╭──

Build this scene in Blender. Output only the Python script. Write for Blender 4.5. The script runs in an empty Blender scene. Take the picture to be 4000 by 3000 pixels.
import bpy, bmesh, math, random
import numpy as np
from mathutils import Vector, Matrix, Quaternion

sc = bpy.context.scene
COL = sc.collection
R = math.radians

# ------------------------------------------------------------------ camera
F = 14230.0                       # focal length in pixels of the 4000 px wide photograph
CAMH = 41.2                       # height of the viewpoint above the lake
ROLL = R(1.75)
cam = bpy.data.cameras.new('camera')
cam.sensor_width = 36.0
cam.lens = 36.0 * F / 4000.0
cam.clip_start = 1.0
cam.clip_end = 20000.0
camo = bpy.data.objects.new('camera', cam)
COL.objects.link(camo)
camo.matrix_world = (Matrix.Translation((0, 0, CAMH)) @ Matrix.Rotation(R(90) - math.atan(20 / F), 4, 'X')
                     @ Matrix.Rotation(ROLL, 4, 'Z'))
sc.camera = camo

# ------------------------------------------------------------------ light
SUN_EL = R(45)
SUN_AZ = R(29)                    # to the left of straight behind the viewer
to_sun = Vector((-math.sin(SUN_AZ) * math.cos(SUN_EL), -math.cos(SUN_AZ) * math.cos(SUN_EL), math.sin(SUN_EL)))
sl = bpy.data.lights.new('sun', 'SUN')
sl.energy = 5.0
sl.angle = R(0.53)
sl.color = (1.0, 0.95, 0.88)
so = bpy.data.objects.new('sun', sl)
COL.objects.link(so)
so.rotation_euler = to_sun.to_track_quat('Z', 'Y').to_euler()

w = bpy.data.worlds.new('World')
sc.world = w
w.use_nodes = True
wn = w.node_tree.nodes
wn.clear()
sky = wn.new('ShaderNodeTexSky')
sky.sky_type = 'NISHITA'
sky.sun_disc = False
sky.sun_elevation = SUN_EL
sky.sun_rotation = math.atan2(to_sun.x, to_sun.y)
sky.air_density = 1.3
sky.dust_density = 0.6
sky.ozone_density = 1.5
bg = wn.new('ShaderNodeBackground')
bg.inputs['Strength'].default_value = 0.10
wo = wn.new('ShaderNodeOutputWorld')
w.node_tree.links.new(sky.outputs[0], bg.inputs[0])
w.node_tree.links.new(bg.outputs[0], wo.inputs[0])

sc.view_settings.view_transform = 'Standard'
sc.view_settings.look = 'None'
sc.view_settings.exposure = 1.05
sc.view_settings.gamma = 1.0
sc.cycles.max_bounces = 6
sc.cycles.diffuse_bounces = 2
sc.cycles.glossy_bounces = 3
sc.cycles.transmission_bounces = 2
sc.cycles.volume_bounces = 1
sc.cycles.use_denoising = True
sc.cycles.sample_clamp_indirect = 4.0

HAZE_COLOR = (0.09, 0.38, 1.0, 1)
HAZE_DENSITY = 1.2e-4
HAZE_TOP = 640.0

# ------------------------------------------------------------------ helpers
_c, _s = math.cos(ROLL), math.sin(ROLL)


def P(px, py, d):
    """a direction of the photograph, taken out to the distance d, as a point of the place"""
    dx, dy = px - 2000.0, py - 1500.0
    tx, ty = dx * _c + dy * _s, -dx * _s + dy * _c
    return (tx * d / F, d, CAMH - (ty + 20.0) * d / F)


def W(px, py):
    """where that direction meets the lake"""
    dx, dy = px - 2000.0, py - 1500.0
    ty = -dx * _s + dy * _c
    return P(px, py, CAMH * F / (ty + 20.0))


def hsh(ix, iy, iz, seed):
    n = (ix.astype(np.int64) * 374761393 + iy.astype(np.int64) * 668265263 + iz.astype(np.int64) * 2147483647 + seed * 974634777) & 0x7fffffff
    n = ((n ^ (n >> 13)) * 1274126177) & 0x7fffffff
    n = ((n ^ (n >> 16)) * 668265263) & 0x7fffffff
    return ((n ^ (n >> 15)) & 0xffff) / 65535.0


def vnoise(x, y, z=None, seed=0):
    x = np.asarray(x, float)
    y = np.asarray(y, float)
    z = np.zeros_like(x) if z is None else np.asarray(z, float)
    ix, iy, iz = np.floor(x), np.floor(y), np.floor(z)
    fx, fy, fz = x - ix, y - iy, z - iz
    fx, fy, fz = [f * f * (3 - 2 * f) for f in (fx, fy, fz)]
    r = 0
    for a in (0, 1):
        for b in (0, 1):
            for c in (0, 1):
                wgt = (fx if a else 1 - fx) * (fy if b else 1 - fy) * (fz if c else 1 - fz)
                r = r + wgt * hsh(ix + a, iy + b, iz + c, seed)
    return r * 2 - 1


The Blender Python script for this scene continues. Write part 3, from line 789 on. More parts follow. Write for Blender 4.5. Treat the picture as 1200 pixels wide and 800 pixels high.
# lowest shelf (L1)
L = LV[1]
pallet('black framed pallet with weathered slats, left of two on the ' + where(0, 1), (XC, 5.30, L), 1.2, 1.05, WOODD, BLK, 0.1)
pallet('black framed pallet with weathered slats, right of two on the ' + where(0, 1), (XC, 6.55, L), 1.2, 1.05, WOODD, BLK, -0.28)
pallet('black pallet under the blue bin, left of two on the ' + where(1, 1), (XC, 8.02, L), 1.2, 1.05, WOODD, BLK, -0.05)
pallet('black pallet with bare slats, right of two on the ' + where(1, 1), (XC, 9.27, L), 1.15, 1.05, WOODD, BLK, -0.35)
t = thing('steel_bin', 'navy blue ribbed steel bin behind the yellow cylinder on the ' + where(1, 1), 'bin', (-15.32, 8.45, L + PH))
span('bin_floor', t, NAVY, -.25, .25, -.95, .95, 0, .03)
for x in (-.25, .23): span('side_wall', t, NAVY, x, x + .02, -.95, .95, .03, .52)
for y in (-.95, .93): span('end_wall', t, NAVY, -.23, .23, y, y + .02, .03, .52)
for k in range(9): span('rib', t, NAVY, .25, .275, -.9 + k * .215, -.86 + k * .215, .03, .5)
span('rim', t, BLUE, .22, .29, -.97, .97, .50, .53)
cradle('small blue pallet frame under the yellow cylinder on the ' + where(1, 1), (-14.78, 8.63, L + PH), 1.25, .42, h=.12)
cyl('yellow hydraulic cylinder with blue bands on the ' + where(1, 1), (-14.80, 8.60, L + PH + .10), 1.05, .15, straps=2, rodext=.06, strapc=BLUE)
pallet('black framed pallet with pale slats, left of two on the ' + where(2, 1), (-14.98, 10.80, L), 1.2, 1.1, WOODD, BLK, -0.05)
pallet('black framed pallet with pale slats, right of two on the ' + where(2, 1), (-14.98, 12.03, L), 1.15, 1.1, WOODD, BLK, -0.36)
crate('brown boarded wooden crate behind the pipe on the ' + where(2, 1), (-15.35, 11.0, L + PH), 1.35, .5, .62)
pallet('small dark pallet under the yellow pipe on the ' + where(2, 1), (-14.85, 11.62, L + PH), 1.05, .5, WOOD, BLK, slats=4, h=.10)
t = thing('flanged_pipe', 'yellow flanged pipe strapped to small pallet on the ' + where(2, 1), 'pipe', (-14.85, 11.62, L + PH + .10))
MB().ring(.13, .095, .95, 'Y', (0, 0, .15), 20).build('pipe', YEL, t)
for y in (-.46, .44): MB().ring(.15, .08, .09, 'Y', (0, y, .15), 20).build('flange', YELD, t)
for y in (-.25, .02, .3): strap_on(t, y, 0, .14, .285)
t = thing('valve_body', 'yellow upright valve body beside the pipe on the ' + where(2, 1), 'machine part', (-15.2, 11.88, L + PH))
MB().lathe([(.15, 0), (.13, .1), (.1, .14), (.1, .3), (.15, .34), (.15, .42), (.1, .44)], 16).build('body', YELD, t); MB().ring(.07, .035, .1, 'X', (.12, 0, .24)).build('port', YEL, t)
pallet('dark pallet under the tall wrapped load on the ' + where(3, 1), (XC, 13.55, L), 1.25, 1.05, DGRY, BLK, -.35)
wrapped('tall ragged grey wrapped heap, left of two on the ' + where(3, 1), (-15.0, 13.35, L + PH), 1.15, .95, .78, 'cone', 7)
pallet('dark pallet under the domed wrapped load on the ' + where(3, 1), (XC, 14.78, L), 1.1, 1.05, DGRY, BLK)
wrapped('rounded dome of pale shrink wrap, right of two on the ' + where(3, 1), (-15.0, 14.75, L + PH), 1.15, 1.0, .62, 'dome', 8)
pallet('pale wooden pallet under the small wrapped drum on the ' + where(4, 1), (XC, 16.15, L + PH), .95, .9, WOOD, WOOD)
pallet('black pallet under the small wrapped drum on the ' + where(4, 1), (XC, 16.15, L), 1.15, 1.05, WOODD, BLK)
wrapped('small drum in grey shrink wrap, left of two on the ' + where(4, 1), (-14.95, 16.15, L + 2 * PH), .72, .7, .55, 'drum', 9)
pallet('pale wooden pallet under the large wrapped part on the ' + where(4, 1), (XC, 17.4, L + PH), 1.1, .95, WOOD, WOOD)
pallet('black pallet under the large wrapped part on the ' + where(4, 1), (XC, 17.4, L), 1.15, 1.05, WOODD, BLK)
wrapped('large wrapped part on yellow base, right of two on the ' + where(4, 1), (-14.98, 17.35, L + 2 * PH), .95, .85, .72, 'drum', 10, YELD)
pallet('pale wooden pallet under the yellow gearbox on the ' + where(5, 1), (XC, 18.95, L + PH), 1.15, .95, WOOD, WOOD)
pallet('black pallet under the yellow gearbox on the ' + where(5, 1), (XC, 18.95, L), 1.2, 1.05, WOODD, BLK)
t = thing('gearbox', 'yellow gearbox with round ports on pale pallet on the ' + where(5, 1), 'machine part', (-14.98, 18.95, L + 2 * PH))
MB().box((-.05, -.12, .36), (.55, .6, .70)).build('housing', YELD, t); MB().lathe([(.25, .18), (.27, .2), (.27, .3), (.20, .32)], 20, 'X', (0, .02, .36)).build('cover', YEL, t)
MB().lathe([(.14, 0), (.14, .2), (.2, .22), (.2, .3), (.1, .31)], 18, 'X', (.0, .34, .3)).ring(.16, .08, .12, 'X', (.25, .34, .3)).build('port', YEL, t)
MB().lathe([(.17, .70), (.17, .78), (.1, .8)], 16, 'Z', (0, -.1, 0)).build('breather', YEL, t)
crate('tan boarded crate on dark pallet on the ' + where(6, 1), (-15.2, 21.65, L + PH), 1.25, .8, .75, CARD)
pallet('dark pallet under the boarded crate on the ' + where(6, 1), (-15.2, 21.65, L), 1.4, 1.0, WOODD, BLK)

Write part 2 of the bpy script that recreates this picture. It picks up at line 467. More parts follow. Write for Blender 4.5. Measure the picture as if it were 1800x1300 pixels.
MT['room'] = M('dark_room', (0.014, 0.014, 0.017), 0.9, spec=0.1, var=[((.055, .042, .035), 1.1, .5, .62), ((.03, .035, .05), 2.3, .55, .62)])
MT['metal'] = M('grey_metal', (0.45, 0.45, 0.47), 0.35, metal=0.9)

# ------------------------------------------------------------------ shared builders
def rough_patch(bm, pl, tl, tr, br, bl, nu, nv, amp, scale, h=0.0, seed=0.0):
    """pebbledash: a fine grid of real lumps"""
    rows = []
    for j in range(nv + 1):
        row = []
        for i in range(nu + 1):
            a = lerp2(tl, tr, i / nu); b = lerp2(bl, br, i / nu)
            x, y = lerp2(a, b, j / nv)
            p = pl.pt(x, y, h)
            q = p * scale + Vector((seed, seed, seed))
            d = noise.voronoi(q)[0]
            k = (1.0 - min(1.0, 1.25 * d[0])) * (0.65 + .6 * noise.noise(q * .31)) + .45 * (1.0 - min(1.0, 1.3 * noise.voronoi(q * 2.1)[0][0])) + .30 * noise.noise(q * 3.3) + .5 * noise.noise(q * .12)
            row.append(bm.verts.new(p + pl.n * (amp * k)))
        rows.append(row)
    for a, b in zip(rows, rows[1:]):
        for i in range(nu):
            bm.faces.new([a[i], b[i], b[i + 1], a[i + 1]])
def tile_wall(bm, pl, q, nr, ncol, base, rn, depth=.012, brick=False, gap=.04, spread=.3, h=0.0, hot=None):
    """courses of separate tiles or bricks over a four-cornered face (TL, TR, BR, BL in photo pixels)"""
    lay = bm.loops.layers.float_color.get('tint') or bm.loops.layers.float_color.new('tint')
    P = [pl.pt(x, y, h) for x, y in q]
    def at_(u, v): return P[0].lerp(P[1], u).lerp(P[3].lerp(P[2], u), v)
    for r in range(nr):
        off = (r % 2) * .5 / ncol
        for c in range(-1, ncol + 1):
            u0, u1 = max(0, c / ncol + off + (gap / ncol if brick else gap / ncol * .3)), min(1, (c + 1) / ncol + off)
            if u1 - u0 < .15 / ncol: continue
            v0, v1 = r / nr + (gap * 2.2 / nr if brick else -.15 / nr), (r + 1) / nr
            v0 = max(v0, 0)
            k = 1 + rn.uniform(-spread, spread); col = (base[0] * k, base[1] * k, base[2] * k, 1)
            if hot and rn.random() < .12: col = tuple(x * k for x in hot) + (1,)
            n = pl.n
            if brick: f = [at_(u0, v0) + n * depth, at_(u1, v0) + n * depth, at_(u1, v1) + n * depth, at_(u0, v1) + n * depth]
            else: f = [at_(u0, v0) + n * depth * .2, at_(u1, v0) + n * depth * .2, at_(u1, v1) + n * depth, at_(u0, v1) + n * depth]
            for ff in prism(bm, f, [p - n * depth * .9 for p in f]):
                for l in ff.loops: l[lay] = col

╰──

# THE REQUEST
Start at the line with "Write part 2", stop at the line with "0.47), 0.35, metal=0.9)", and return every line in that stretch exactly, those two included.

# SOLUTION BELOW
Write part 2 of the bpy script that recreates this picture. It picks up at line 467. More parts follow. Write for Blender 4.5. Measure the picture as if it were 1800x1300 pixels.
MT['room'] = M('dark_room', (0.014, 0.014, 0.017), 0.9, spec=0.1, var=[((.055, .042, .035), 1.1, .5, .62), ((.03, .035, .05), 2.3, .55, .62)])
MT['metal'] = M('grey_metal', (0.45, 0.45, 0.47), 0.35, metal=0.9)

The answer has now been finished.